Co-ops, because they are viable economic enterprises that put the needs of members first and their values at the center of their operations, often lead the way in transforming entire industries toward more humane, responsive practices. For example, mutual life insurance companies were the first to provide true accountability to policy-holders, until the government recognized the need and made guarantees generally required for any insurance company. Consumer food cooperatives were the leaders in the movement toward unprocessed foods, as well as fair trade and local foods, which are now becoming widespread in other grocery stores. Cooperative Home Care Associates, the largest worker co-op in the U.S. with around 2,000 employees, has raised the standard for employment of home care workers, by demonstrating that it is possible to pay higher wages and provide better benefits while still operating a profitable company.

More generally, the Seventh Co-op principle is “Concern for Community.” Co-ops are honor-bound to operate with the well-being of the community in mind, and for the most part they do. In fact, the United Nations declared 2012 the International Year of Cooperatives with the theme “Cooperative Enterprises Build a Better World”. Internationally, cooperatives have played a hugely significant role in socio-economic development, particularly poverty reduction, employment generation, and social integration. Now, as Lynn Pitman pointed out in a recent GEO article, co-ops implement the values that their members demand.

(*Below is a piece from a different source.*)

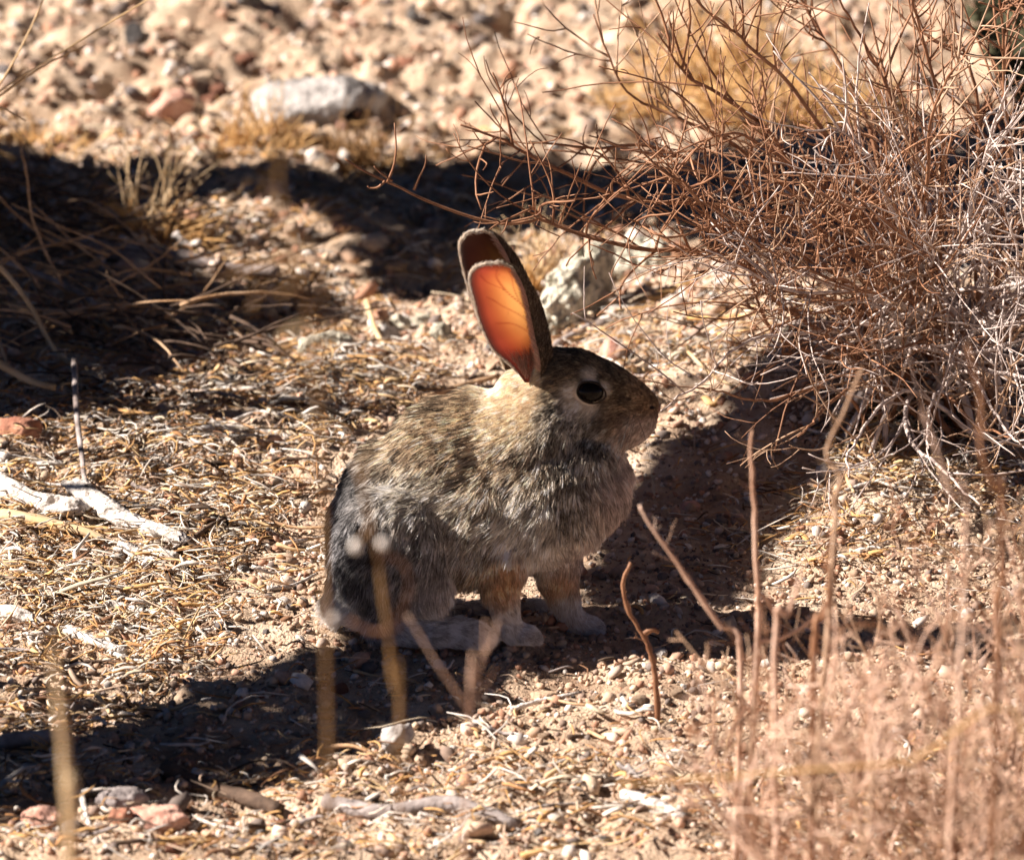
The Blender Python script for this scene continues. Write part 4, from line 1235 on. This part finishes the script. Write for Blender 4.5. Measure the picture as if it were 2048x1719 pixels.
# grass tufts
def tuft(px, py, n, Hh, spread, m, label, lean=(0, 0), thatch=60, r=.0008, base_r=.012, m2=None, cat='grass tuft'):
    g = G(px, py)
    root = empty('grass_tuft', g)
    tag(root, label, cat)
    for k in range(n):
        a = rng.uniform(0, 6.28)
        b0 = g + np.array([math.cos(a), math.sin(a), 0]) * base_r * rng.uniform(0, 1) ** .5 + np.array([0, 0, -.003])
        d = np.array([rng.normal(lean[0], spread), rng.normal(lean[1], spread), 1.0])
        c = grow_path(b0, d, Hh * rng.uniform(.55, 1.15), 10, np.array([rng.normal(lean[0], .5), rng.normal(0, .4), -rng.uniform(0, .7)]), .05)
        rr = r * rng.uniform(.7, 1.2)
        rr *= 1.5
        v, f = tubes(c[None], np.linspace(rr, rr * .3, 10)[None], 4, flat=.5)
        mesh('blade', v, f, m, root)
    T_ = Twigs()
    for k in range(int(thatch * 1.15)):
        a = rng.uniform(0, 6.28)
        b0 = g + np.array([math.cos(a), math.sin(a), 0]) * base_r * 1.3 * rng.uniform(0, 1) ** .5
        d = np.array([math.cos(a) * .8 + rng.normal(lean[0], spread), math.sin(a) * .8 + rng.normal(lean[1], spread), rng.uniform(.4, 1.2)])
        T_.add(grow_path(b0, d, Hh * rng.uniform(.2, .5), 7, np.array([rng.normal(0, .6), rng.normal(0, .5), -rng.uniform(.2, 1.4)]), .1), r * 1.1, r * .4)
    T_.build('thatch', m2 or m, root)
    return root


tuft(305, 480, 34, .105, .20, M_straw_pale, 'straw coloured grass tuft standing in shade at the upper left', (.12, 0), 150, .0015, .030, M_straw)
tuft(385, 490, 16, .06, .35, M_straw, 'small orange grass tuft right of the straw coloured tuft', (.1, 0), 70, .001, .022)
tuft(1085, 565, 34, .085, .25, M_straw_pale, 'spiky pale grass tuft just behind the ears', (.03, 0), 130, .0013, .024, M_straw)
tuft(520, 290, 40, .08, .25, M_straw, 'golden grass tuft left of the large white rock', (.05, 0), 320, .0014, .036)
tuft(745, 305, 24, .065, .28, M_straw_brown, 'brown grass tuft at the foot of the large white rock', (0, 0), 320, .0014, .050)
tuft(80, 285, 14, .055, .35, M_straw, 'golden grass tuft at the upper left edge', (0, 0), 280, .0014, .036)
tuft(1450, 150, 80, .14, .30, M_straw, 'large golden grass tuft behind the bush tips', (-.1, 0), 480, .0017, .065)
tuft(1590, 235, 34, .10, .35, M_straw, 'golden grass tuft behind the middle of the bush', (-.2, 0), 420, .0016, .07)
tuft(1330, 215, 20, .06, .45, M_straw, 'low golden grass tuft left of the large golden tuft', (-.2, 0), 280, .0015, .055)
tuft(545, 560, 10, .05, .5, M_straw_brown, 'low brown grass tuft on the lit patch in the shade', (.2, 0), 90, .0009, .03)

st = empty('grass_tuft', G(-60, 260))
tag(st, 'pale straws slanting out of the top left corner', 'grass tuft')
for q in ([(-60, 230), (10, 175), (170, 75), (320, -15)], [(-60, 240), (5, 160), (55, 70), (95, -20)], [(-60, 235), (30, 170), (100, 125), (170, 92)], [(-60, 215), (0, 215), (30, 230), (52, 242)]):
    c = catmull([P(a, b_, 4.35) for a, b_ in q], 16)
    v, f = tubes(c[None], np.linspace(.0020, .0012, 16)[None], 5, flat=.6)
    mesh('blade', v, f, M_straw_pale, st)

# stems in the shade at the left edge
stick('dry_weed', None, .0026, .0018, M_straw_pale, 'curved pale stem arching down from the left edge into the shade', 'weed', world=[P(-30, 515, 4.42), P(10, 545, 4.42), P(60, 610, 4.4), P(110, 700, 4.38), lift([(155, 752)], .002)[0]])
stick('dry_weed', [(-20, 575, .03), (150, 640, .02), (260, 680, .012), (350, 708, .006), (425, 728)], .0026, .0018, M_wood_grey, 'long thin grey stem lying across the left shade', 'weed')
stick('dry_weed', [(-20, 610, .02), (40, 640, .012), (100, 690, .005)], .0016, .001, M_wood_tan, 'short tan stem in the shade at the left edge', 'weed')
stick('dry_weed', [(-20, 690, .03), (20, 760, .012), (50, 800)], .0018, .0012, M_wood_tan, 'tan stem bending down at the left edge above the straw', 'weed')
stick('dry_weed', [(180, 720), (250, 690, .015), (310, 665, .03)], .0016, .001, M_wood_grey, 'grey twig sticking up in the left shade', 'weed')

# ------------------------------------------------------------------ shrubs left of the view, crowns shaped by the shade wanted; the slender one is added
def shade_tree(name, label, polys, tr_, trunk, leaf=.024, dens=1.9, group=None):
    pts = []
    for poly, dn in polys:
        xs = [q[0] for q in poly]; ys = [q[1] for q in poly]
        gp = []
        a, b_ = np.array([G(x, y) for x, y in poly]).min(0), np.array([G(x, y) for x, y in poly]).max(0)
        area = (b_[0] - a[0]) * (b_[1] - a[1])
        n = int(area / (leaf * leaf * .5) * 2.6 * dn * dens)
        X_ = rng.uniform(a[0], b_[0], n); Y_ = rng.uniform(a[1], b_[1], n)
        Z_ = height(X_, Y_, False)
        px, py = pix(np.stack([X_, Y_, Z_], 1))
        wob = 22 * noise(px / 60., py / 40., 77)
        ok = in_poly(px + wob, py + wob * .5, poly)
        pts.append(np.stack([X_, Y_, Z_], 1)[ok])
    g = np.concatenate(pts)
    # leaves set sunward of each wanted shade outline, gathered in clumps
    cl = tr_[0] + (tr_[1] - tr_[0]) * (noise(g[:, 0] * 7, g[:, 1] * 7, 5) + .5) + rng.normal(0, .07, len(g))
    c = g + SUN * cl[:, None]
    root = empty(name, trunk)
    tag(root, label, 'shrub', group)
    n = len(c)
    ax = norm(rng.normal(0, 1, (n, 3)) + SUN * 0.2)
    u = norm(np.cross(ax, rng.normal(0, 1, (n, 3)))); w = np.cross(ax, u)
    ll = leaf * rng.uniform(.6, 1.2, (n, 1))
    V = np.stack([c - u * ll, c + w * ll * .5 + ax * ll * .1, c + u * ll, c - w * ll * .5 + ax * ll * .1], 1).reshape(-1, 3)
    i = np.arange(n) * 4
    F = np.concatenate([np.stack([i, i + 1, i + 2], 1), np.stack([i, i + 2, i + 3], 1)])
    o = mesh('crown', V, F, M_leaf, root, smooth=False)
    o['kind'] = 'stuff'
    t0 = np.array(trunk)
    cen = c.mean(0)
    fork = t0 * .55 + np.array([cen[0], cen[1], cen[2] * .6]) * .45
    path = catmull(np.array([t0 + [0, 0, -.02], t0 * .75 + fork * .25 + [0, 0, .03], fork]), 14)
    v, f = tubes(path[None], np.linspace(.03, .016, 14)[None], 8)
    mesh('trunk', v, f, M_bark, root)
    for k in range(16):
        e = c[rng.integers(0, n)]
        m_ = (fork + e) / 2 + rng.normal(0, .05, 3)
        pth = catmull(np.array([fork, m_, e]), 12)
        v, f = tubes(pth[None], np.linspace(.010, .002, 12)[None], 6)
        mesh('limb', v, f, M_bark, root)
    return root


UP = [(-220, 235), (60, 292), (200, 338), (420, 338), (700, 342), (900, 326), (1060, 318), (1320, 322), (1500, 290), (1720, 270), (2250, 240), (2250, 520), (1700, 545), (1480, 520), (1330, 440), (1200, 470), (1000, 470), (1000, 560), (930, 600), (820, 600), (760, 570), (720, 470), (620, 410), (380, 385), (330, 470), (400, 570), (640, 585), (700, 640), (480, 690), (300, 790), (150, 830), (-220, 870)]
LO = [(-220, 1470), (150, 1492), (220, 1447), (330, 1407), (420, 1387), (560, 1327), (640, 1290), (800, 1238), (1130, 1230), (1140, 1274), (860, 1284), (840, 1322), (1060, 1326), (1000, 1395), (900, 1450), (760, 1480), (700, 1505), (600, 1550), (480, 1585), (250, 1612), (-220, 1655)]
MD = [(1190, 1205), (1230, 1090), (1285, 965), (1420, 850), (1540, 710), (1680, 630), (1960, 590), (1960, 770), (1760, 790), (1690, 900), (1620, 985), (1530, 1070), (1500, 1150), (1480, 1205)]
shade_tree('leafy_shrub', 'dark leafy shrub standing beyond the left edge, shading the ground behind the rabbit', [(UP, .85)], (.95, 1.5), (-1.35, 5.15, .0))
shade_tree('leafy_shrub', 'low leafy shrub beyond the left edge, shading the lower left ground', [(LO, .62)], (.95, 1.35), (-1.25, 3.75, .0))
shade_tree('leafy_shrub', 'unseen slender leafy shrub added beyond the left edge to shade the slope right of the rabbit', [(MD, 1.7), ([(1690, 880), (1700, 780), (1960, 600), (2080, 600), (2080, 900), (1850, 920)], .45)], (1.35, 1.7), (-1.35, 4.45, .0))  # added to cast the dark band and the dark under the bush

for j, (x, y, cnt, wdt, label) in enumerate([(1640, 345, 70, .17, 'low tangle of grey dead twigs behind the bush'), (1860, 470, 60, .15, 'tangle of silvery dead twigs low at the right behind the bush'), (1960, 700, 120, .10, 'heap of pale dead twigs in the dark under the bush at the right edge')]):
    g = G(x, y)
    root = empty('dead_brush', g)
    tag(root, label, 'brush')
    T_ = Twigs()
    for k in range(cnt):
        b0 = g + np.array([rng.uniform(-1, 1) * wdt, rng.uniform(-1, 1) * wdt * .6, rng.uniform(.0, .03)])
        a = rng.normal(-.25, .5) + (math.pi if rng.uniform() < .5 else 0)
        T_.add(grow_path(b0, (math.cos(a), rng.normal(0, .4), math.sin(a) * .5 + .1), rng.uniform(.05, .13), 9, (0, 0, rng.normal(-.1, .4)), .09), rng.uniform(.0014, .003), .0008)
    v, f = tubes(np.array(T_.p), np.array(T_.r), 4)
    o = mesh('twigs', v, f, M_twig_grey, root)
    o['kind'] = 'stuff'

dk = empty('leafy_shrub', (0.60, 5.3, 0))
tag(dk, 'dark shrub behind the bush at the right edge', 'shrub')
n = 5200
q = rng.normal(0, 1, (n, 3)); q = norm(q) * rng.uniform(.5, 1, (n, 1)) ** .4
c = np.array([.60, 5.3, .22]) + q * np.array([.14, .22, .24])
c[:, 2] = np.maximum(c[:, 2], .01)
ax = norm(rng.normal(0, 1, (n, 3)))
u = norm(np.cross(ax, rng.normal(0, 1, (n, 3)))); w = np.cross(ax, u)
ll = rng.uniform(.008, .016, (n, 1))
V = np.stack([c - u * ll, c + w * ll * .5, c + u * ll, c - w * ll * .5], 1).reshape(-1, 3)
i = np.arange(n) * 4
o = mesh('crown', V, np.concatenate([np.stack([i, i + 1, i + 2], 1), np.stack([i, i + 2, i + 3], 1)]), M_leaf, dk, smooth=False)
o['kind'] = 'stuff'
for k in range(9):
    e = np.array([.60 + rng.uniform(-.1, .1), 5.3 + rng.uniform(-.15, .15), rng.uniform(.15, .4)])
    pth = catmull(np.array([[.60, 5.3, -.01], (np.array([.60, 5.3, 0]) + e) / 2 + rng.normal(0, .03, 3), e]), 10)
    v, f = tubes(pth[None], np.linspace(.009, .003, 10)[None], 6)
    mesh('limb', v, f, M_bark, dk)

for j, (x, y, cnt, wdt, label, mm) in enumerate([(60, 470, 90, .12, 'dark tangled dead brush in the shade at the left edge', M_wood_dark), (110, 640, 70, .13, 'tangle of thin brown stems in the shade at the left edge', M_wood_tan), (300, 720, 40, .10, 'few dark twigs at the lower edge of the left shade', M_wood_dark)]):
    g = G(x, y)
    root = empty('dead_brush', g)
    tag(root, label, 'brush')
    T_ = Twigs()
    for k in range(cnt):
        b0 = g + np.array([rng.uniform(-1, 1) * wdt, rng.uniform(-1, 1) * wdt, rng.uniform(.0, .04)])
        a = rng.normal(-.35, .5) + (math.pi if rng.uniform() < .5 else 0)
        T_.add(grow_path(b0, (math.cos(a), rng.normal(0, .4), math.sin(a) * .5 + .25), rng.uniform(.05, .16), 9, (0, 0, rng.normal(-.3, .5)), .09), rng.uniform(.0010, .0022), .0006)
    v, f = tubes(np.array(T_.p), np.array(T_.r), 4)
    o = mesh('twigs', v, f, mm, root)
    o['kind'] = 'stuff'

That may or may not correspond to everyone’s idea of what is good for the wider community. Still, even demonstrating the reality of an enterprise run directly for the benefit of members–instead of one run based on maximizing shareholder value, or quarterly profits, or momentary stock prices, with user and community benefit as a hoped-for side effect–is in itself a community benefit. Or, as U.N. Secretary General Ban Ki-Moon put it, “Cooperatives are a reminder to the international community that it is possible to pursue both economic viability and social responsibility”.

***

Those are some of the many ways co-ops benefit their communities!